Write the lines out again, from the top of the material to the line containing "col=scene.collection", pictures excluded.

Given data
┌────────
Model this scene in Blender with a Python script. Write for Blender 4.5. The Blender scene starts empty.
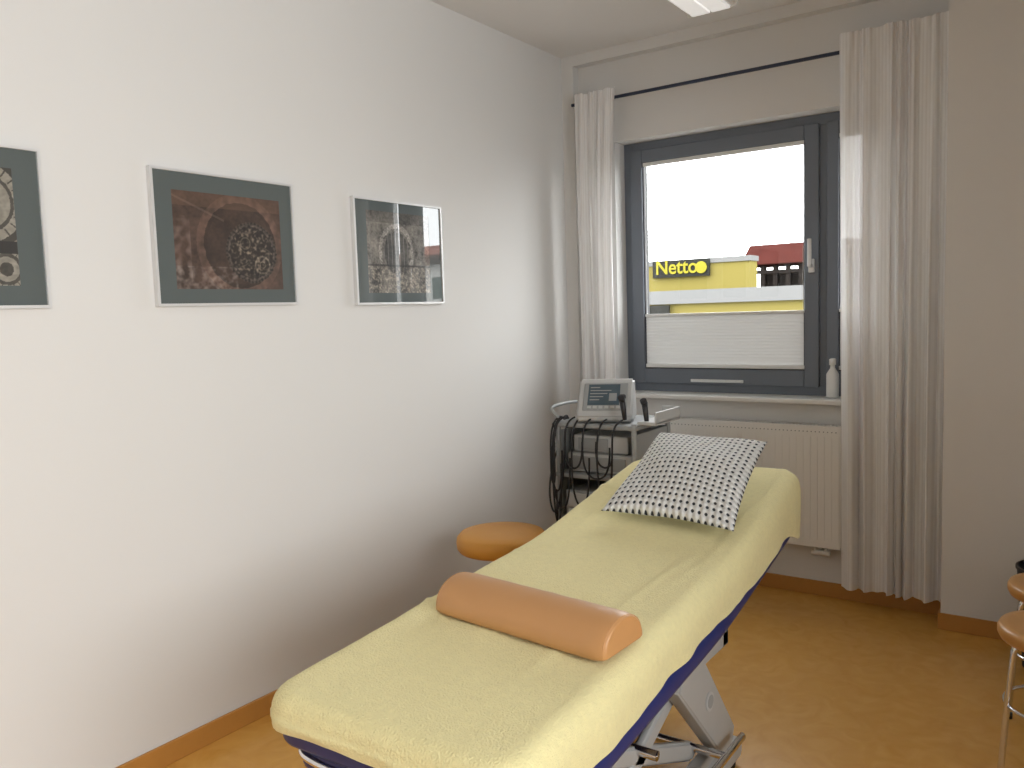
import bpy, bmesh, math, random
from mathutils import Vector, Matrix, noise
random.seed(4)
scene=bpy.context.scene
col=scene.collection

# ------------------------------------------------------------ materials
def mat(name,color,rough=.6,metal=0,spec=.5,noise_amt=0,noise_scale=20,bump=0,bump_scale=200,coat=0,coat_rough=.05,sheen=0):
    m=bpy.data.materials.new(name); m.use_nodes=True
    nt=m.node_tree; N=nt.nodes; L=nt.links; b=N['Principled BSDF']
    b.inputs['Base Color'].default_value=color
    b.inputs['Roughness'].default_value=rough
    b.inputs['Metallic'].default_value=metal
    b.inputs['Specular IOR Level'].default_value=spec
    b.inputs['Coat Weight'].default_value=coat
    b.inputs['Coat Roughness'].default_value=coat_rough
    b.inputs['Sheen Weight'].default_value=sheen
    tc=N.new('ShaderNodeTexCoord')
    if noise_amt>0:
        n=N.new('ShaderNodeTexNoise'); n.inputs['Scale'].default_value=noise_scale; n.inputs['Detail'].default_value=5
        L.new(tc.outputs['Object'],n.inputs['Vector'])
        mx=N.new('ShaderNodeMix'); mx.data_type='RGBA'
        mx.inputs[6].default_value=tuple(c*(1-noise_amt) for c in color[:3])+(1,)
        mx.inputs[7].default_value=tuple(min(1,c*(1+noise_amt)) for c in color[:3])+(1,)
        L.new(n.outputs['Fac'],mx.inputs[0]); L.new(mx.outputs[2],b.inputs['Base Color'])
    if bump>0:
        n2=N.new('ShaderNodeTexNoise'); n2.inputs['Scale'].default_value=bump_scale; n2.inputs['Detail'].default_value=3
        L.new(tc.outputs['Object'],n2.inputs['Vector'])
        bp=N.new('ShaderNodeBump'); bp.inputs['Strength'].default_value=bump; bp.inputs['Distance'].default_value=.004
        L.new(n2.outputs['Fac'],bp.inputs['Height']); L.new(bp.outputs['Normal'],b.inputs['Normal'])
    return m
M={}
M['wall']=mat('wall_paint',(.74,.73,.712,1),.9,spec=.2,noise_amt=.01,noise_scale=2,bump=.05,bump_scale=220)
M['ceil']=mat('ceiling_paint',(.80,.79,.775,1),.9,spec=.2)
M['white']=mat('white_lacquer',(.78,.78,.76,1),.4)
M['rad']=mat('radiator_enamel',(.78,.77,.745,1),.35)
M['anth']=mat('window_anthracite',(.15,.17,.205,1),.45,noise_amt=.03)
M['rubber']=mat('black_rubber',(.015,.015,.017,1),.6)
M['black']=mat('black_plastic',(.02,.02,.024,1),.4)
M['chrome']=mat('chrome',(.75,.75,.76,1),.18,metal=1)
M['alu']=mat('aluminium_frame',(.72,.72,.72,1),.4,metal=.3)
M['silver']=mat('silver_plastic',(.42,.42,.41,1),.4,noise_amt=.04)
M['grey']=mat('grey_plastic',(.32,.33,.33,1),.45)
M['lightgrey']=mat('device_plastic',(.50,.50,.49,1),.4)
M['navy']=mat('navy_vinyl',(.017,.03,.15,1),.4)
M['caramel']=mat('caramel_leatherette',(.56,.285,.11,1),.42,noise_amt=.06,noise_scale=6,bump=.08,bump_scale=350,coat=.12,coat_rough=.35)
M['orange']=mat('orange_leatherette',(.66,.30,.04,1),.42,noise_amt=.04,bump=.1,bump_scale=300)
M['wood']=mat('stool_wood',(.55,.28,.09,1),.35,noise_amt=.12,noise_scale=14)
M['passe']=mat('passepartout',(.085,.105,.105,1),.7,coat=1,coat_rough=.005)
M['passe'].node_tree.nodes['Principled BSDF'].inputs['Coat IOR'].default_value=1.7
M['base']=mat('baseboard_lino',(.50,.23,.05,1),.45,noise_amt=.08)
M['rod']=mat('rod_dark',(.02,.028,.06,1),.4)
M['yellow_towel']=mat('terry_towel',(.83,.745,.40,1),.95,spec=.1,noise_amt=.08,noise_scale=60,bump=1.0,bump_scale=200,sheen=.15)
M['redtile']=mat('roof_tile',(.030,.009,.0075,1),1,spec=0,noise_amt=.3,noise_scale=1.2)
M['yellow_wall']=mat('yellow_render',(.126,.105,.031,1),1,spec=0)
M['plasterout']=mat('render_white',(.105,.105,.103,1),1,spec=0)
M['houseplaster']=mat('house_render_cream',(.60,.59,.56,1),1,spec=0)
M['houseroof']=mat('house_roof_tile',(.22,.09,.07,1),1,spec=0,noise_amt=.3,noise_scale=1.2)
M['darkwood']=mat('dark_timber',(.012,.010,.009,1),1,spec=0)
M['asphalt']=mat('asphalt',(.06,.06,.06,1),.9,noise_amt=.1)
M['green']=mat('green_glass',(.02,.04,.03,1),.2)
M['lampdiff']=mat('lamp_housing',(.92,.92,.92,1),.3)
M['tube']=mat('lamp_diffuser',(.92,.92,.92,1),.3)
_b=M['tube'].node_tree.nodes['Principled BSDF']; _b.inputs['Emission Color'].default_value=(1,.98,.94,1); _b.inputs['Emission Strength'].default_value=.4
M['signblack']=mat('sign_black',(.014,.014,.012,1),.6,spec=.05)
M['signyellow']=mat('sign_yellow',(.17,.15,.02,1),.9,spec=0)
M['screen']=mat('lcd_screen',(.05,.09,.12,1),.12,coat=1)

def floor_mat():
    m=mat('linoleum',(.5,.24,.045,1),.3)
    nt=m.node_tree;N=nt.nodes;L=nt.links;b=N['Principled BSDF']
    tc=N.new('ShaderNodeTexCoord')
    n=N.new('ShaderNodeTexNoise'); n.inputs['Scale'].default_value=9; n.inputs['Detail'].default_value=8; n.inputs['Distortion'].default_value=1.5
    L.new(tc.outputs['Object'],n.inputs['Vector'])
    cr=N.new('ShaderNodeValToRGB'); cr.color_ramp.elements[0].position=.3; cr.color_ramp.elements[0].color=(.64,.325,.068,1)
    cr.color_ramp.elements[1].position=.7; cr.color_ramp.elements[1].color=(.72,.39,.095,1)
    L.new(n.outputs['Fac'],cr.inputs['Fac']); L.new(cr.outputs['Color'],b.inputs['Base Color'])
    b.inputs['Roughness'].default_value=.25
    return m
M['floor']=floor_mat()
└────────
Solution below
Model this scene in Blender with a Python script. Write for Blender 4.5. The Blender scene starts empty.
import bpy, bmesh, math, random
from mathutils import Vector, Matrix, noise
random.seed(4)
scene=bpy.context.scene
col=scene.collection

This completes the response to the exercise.